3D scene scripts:
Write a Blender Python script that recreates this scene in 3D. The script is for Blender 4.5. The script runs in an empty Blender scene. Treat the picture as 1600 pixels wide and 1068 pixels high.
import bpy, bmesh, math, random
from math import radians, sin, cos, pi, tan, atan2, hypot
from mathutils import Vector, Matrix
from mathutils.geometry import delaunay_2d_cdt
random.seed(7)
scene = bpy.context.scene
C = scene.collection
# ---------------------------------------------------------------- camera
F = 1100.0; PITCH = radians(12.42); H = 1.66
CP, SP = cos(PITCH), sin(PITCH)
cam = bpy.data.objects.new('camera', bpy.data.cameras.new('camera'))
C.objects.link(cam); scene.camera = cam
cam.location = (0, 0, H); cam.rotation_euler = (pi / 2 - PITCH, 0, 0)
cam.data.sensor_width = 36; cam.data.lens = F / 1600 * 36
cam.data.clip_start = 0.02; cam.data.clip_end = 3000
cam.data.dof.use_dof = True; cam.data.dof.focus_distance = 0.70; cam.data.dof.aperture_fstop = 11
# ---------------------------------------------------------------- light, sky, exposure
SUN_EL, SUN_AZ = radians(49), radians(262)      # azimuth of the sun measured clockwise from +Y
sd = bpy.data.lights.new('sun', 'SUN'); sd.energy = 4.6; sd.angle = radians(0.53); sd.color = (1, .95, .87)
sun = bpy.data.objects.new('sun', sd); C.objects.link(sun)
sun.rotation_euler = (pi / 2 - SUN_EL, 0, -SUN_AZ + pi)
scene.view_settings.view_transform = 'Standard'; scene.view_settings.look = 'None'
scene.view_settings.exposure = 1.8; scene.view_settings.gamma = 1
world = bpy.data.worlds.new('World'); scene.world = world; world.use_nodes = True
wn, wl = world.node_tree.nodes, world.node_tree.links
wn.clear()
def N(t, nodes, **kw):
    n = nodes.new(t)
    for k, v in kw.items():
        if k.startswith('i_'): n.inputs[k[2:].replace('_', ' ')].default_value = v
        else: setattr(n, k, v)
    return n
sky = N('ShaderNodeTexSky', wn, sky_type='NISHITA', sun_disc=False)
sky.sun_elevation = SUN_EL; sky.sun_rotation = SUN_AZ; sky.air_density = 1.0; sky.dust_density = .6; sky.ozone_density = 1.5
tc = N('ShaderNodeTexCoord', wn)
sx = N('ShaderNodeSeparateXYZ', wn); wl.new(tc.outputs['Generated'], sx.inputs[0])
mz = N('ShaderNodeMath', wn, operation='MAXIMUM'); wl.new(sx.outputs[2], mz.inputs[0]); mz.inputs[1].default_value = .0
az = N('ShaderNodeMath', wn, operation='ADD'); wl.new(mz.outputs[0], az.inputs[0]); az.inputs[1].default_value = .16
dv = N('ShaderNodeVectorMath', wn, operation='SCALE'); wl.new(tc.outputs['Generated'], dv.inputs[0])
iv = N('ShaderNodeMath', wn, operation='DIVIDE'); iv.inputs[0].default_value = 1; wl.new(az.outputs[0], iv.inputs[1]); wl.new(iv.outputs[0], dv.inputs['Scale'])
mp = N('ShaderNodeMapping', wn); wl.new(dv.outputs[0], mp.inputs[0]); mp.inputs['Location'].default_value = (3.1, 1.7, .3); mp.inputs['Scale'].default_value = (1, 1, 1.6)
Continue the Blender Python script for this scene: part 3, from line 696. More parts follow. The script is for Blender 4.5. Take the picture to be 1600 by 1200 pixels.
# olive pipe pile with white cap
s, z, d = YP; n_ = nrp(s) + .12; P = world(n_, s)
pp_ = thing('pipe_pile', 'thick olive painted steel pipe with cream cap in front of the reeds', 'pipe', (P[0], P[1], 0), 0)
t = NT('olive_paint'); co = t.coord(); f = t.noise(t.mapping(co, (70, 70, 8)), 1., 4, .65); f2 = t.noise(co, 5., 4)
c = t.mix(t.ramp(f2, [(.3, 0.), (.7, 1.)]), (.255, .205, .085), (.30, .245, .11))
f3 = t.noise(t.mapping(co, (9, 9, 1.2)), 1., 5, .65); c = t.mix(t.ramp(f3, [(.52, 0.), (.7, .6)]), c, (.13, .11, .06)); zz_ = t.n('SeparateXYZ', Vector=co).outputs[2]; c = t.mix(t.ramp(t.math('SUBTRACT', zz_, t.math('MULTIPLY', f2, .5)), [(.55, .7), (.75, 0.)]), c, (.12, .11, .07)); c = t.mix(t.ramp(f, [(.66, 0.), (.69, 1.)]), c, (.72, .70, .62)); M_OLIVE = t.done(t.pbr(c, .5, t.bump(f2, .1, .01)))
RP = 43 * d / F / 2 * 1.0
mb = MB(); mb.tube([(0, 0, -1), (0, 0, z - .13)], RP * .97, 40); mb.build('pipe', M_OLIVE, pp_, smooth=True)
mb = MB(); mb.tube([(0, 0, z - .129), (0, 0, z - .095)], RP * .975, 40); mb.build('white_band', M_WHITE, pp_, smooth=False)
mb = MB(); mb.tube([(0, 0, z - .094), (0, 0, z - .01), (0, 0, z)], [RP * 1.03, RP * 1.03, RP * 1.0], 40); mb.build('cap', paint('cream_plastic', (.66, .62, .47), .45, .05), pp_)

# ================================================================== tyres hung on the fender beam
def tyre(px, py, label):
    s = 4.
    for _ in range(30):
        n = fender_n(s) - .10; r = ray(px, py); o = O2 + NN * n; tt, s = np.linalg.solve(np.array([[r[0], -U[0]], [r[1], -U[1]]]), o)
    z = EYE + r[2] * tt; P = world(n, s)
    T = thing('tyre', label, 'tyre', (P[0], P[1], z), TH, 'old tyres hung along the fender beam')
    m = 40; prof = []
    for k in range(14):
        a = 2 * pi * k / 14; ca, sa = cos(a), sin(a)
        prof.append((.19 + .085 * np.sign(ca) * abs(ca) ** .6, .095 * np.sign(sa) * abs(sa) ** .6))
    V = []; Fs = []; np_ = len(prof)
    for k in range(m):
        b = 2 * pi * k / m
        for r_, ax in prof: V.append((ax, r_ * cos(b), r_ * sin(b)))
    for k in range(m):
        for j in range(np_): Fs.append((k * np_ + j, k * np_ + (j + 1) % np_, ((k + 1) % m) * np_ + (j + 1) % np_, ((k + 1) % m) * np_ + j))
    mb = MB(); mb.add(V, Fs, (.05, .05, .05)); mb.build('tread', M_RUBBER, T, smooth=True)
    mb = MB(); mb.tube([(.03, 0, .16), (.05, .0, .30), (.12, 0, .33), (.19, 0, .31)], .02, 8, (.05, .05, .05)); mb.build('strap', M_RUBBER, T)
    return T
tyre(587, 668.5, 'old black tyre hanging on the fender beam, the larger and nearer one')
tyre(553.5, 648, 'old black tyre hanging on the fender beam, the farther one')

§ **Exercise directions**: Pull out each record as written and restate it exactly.

§ **Written response**:
Write a Blender Python script that recreates this scene in 3D. The script is for Blender 4.5. The script runs in an empty Blender scene. Treat the picture as 1600 pixels wide and 1068 pixels high.
import bpy, bmesh, math, random
from math import radians, sin, cos, pi, tan, atan2, hypot
from mathutils import Vector, Matrix
from mathutils.geometry import delaunay_2d_cdt
random.seed(7)
scene = bpy.context.scene
C = scene.collection
# ---------------------------------------------------------------- camera
F = 1100.0; PITCH = radians(12.42); H = 1.66
CP, SP = cos(PITCH), sin(PITCH)
cam = bpy.data.objects.new('camera', bpy.data.cameras.new('camera'))
C.objects.link(cam); scene.camera = cam
cam.location = (0, 0, H); cam.rotation_euler = (pi / 2 - PITCH, 0, 0)
cam.data.sensor_width = 36; cam.data.lens = F / 1600 * 36
cam.data.clip_start = 0.02; cam.data.clip_end = 3000
cam.data.dof.use_dof = True; cam.data.dof.focus_distance = 0.70; cam.data.dof.aperture_fstop = 11
# ---------------------------------------------------------------- light, sky, exposure
SUN_EL, SUN_AZ = radians(49), radians(262)      # azimuth of the sun measured clockwise from +Y
sd = bpy.data.lights.new('sun', 'SUN'); sd.energy = 4.6; sd.angle = radians(0.53); sd.color = (1, .95, .87)
sun = bpy.data.objects.new('sun', sd); C.objects.link(sun)
sun.rotation_euler = (pi / 2 - SUN_EL, 0, -SUN_AZ + pi)
scene.view_settings.view_transform = 'Standard'; scene.view_settings.look = 'None'
scene.view_settings.exposure = 1.8; scene.view_settings.gamma = 1
world = bpy.data.worlds.new('World'); scene.world = world; world.use_nodes = True
wn, wl = world.node_tree.nodes, world.node_tree.links
wn.clear()
def N(t, nodes, **kw):
    n = nodes.new(t)
    for k, v in kw.items():
        if k.startswith('i_'): n.inputs[k[2:].replace('_', ' ')].default_value = v
        else: setattr(n, k, v)
    return n
sky = N('ShaderNodeTexSky', wn, sky_type='NISHITA', sun_disc=False)
sky.sun_elevation = SUN_EL; sky.sun_rotation = SUN_AZ; sky.air_density = 1.0; sky.dust_density = .6; sky.ozone_density = 1.5
tc = N('ShaderNodeTexCoord', wn)
sx = N('ShaderNodeSeparateXYZ', wn); wl.new(tc.outputs['Generated'], sx.inputs[0])
mz = N('ShaderNodeMath', wn, operation='MAXIMUM'); wl.new(sx.outputs[2], mz.inputs[0]); mz.inputs[1].default_value = .0
az = N('ShaderNodeMath', wn, operation='ADD'); wl.new(mz.outputs[0], az.inputs[0]); az.inputs[1].default_value = .16
dv = N('ShaderNodeVectorMath', wn, operation='SCALE'); wl.new(tc.outputs['Generated'], dv.inputs[0])
iv = N('ShaderNodeMath', wn, operation='DIVIDE'); iv.inputs[0].default_value = 1; wl.new(az.outputs[0], iv.inputs[1]); wl.new(iv.outputs[0], dv.inputs['Scale'])
mp = N('ShaderNodeMapping', wn); wl.new(dv.outputs[0], mp.inputs[0]); mp.inputs['Location'].default_value = (3.1, 1.7, .3); mp.inputs['Scale'].default_value = (1, 1, 1.6)
Continue the Blender Python script for this scene: part 3, from line 696. More parts follow. The script is for Blender 4.5. Take the picture to be 1600 by 1200 pixels.
# olive pipe pile with white cap
s, z, d = YP; n_ = nrp(s) + .12; P = world(n_, s)
pp_ = thing('pipe_pile', 'thick olive painted steel pipe with cream cap in front of the reeds', 'pipe', (P[0], P[1], 0), 0)
t = NT('olive_paint'); co = t.coord(); f = t.noise(t.mapping(co, (70, 70, 8)), 1., 4, .65); f2 = t.noise(co, 5., 4)
c = t.mix(t.ramp(f2, [(.3, 0.), (.7, 1.)]), (.255, .205, .085), (.30, .245, .11))
f3 = t.noise(t.mapping(co, (9, 9, 1.2)), 1., 5, .65); c = t.mix(t.ramp(f3, [(.52, 0.), (.7, .6)]), c, (.13, .11, .06)); zz_ = t.n('SeparateXYZ', Vector=co).outputs[2]; c = t.mix(t.ramp(t.math('SUBTRACT', zz_, t.math('MULTIPLY', f2, .5)), [(.55, .7), (.75, 0.)]), c, (.12, .11, .07)); c = t.mix(t.ramp(f, [(.66, 0.), (.69, 1.)]), c, (.72, .70, .62)); M_OLIVE = t.done(t.pbr(c, .5, t.bump(f2, .1, .01)))
RP = 43 * d / F / 2 * 1.0
mb = MB(); mb.tube([(0, 0, -1), (0, 0, z - .13)], RP * .97, 40); mb.build('pipe', M_OLIVE, pp_, smooth=True)
mb = MB(); mb.tube([(0, 0, z - .129), (0, 0, z - .095)], RP * .975, 40); mb.build('white_band', M_WHITE, pp_, smooth=False)
mb = MB(); mb.tube([(0, 0, z - .094), (0, 0, z - .01), (0, 0, z)], [RP * 1.03, RP * 1.03, RP * 1.0], 40); mb.build('cap', paint('cream_plastic', (.66, .62, .47), .45, .05), pp_)

# ================================================================== tyres hung on the fender beam
def tyre(px, py, label):
    s = 4.
    for _ in range(30):
        n = fender_n(s) - .10; r = ray(px, py); o = O2 + NN * n; tt, s = np.linalg.solve(np.array([[r[0], -U[0]], [r[1], -U[1]]]), o)
    z = EYE + r[2] * tt; P = world(n, s)
    T = thing('tyre', label, 'tyre', (P[0], P[1], z), TH, 'old tyres hung along the fender beam')
    m = 40; prof = []
    for k in range(14):
        a = 2 * pi * k / 14; ca, sa = cos(a), sin(a)
        prof.append((.19 + .085 * np.sign(ca) * abs(ca) ** .6, .095 * np.sign(sa) * abs(sa) ** .6))
    V = []; Fs = []; np_ = len(prof)
    for k in range(m):
        b = 2 * pi * k / m
        for r_, ax in prof: V.append((ax, r_ * cos(b), r_ * sin(b)))
    for k in range(m):
        for j in range(np_): Fs.append((k * np_ + j, k * np_ + (j + 1) % np_, ((k + 1) % m) * np_ + (j + 1) % np_, ((k + 1) % m) * np_ + j))
    mb = MB(); mb.add(V, Fs, (.05, .05, .05)); mb.build('tread', M_RUBBER, T, smooth=True)
    mb = MB(); mb.tube([(.03, 0, .16), (.05, .0, .30), (.12, 0, .33), (.19, 0, .31)], .02, 8, (.05, .05, .05)); mb.build('strap', M_RUBBER, T)
    return T
tyre(587, 668.5, 'old black tyre hanging on the fender beam, the larger and nearer one')
tyre(553.5, 648, 'old black tyre hanging on the fender beam, the farther one')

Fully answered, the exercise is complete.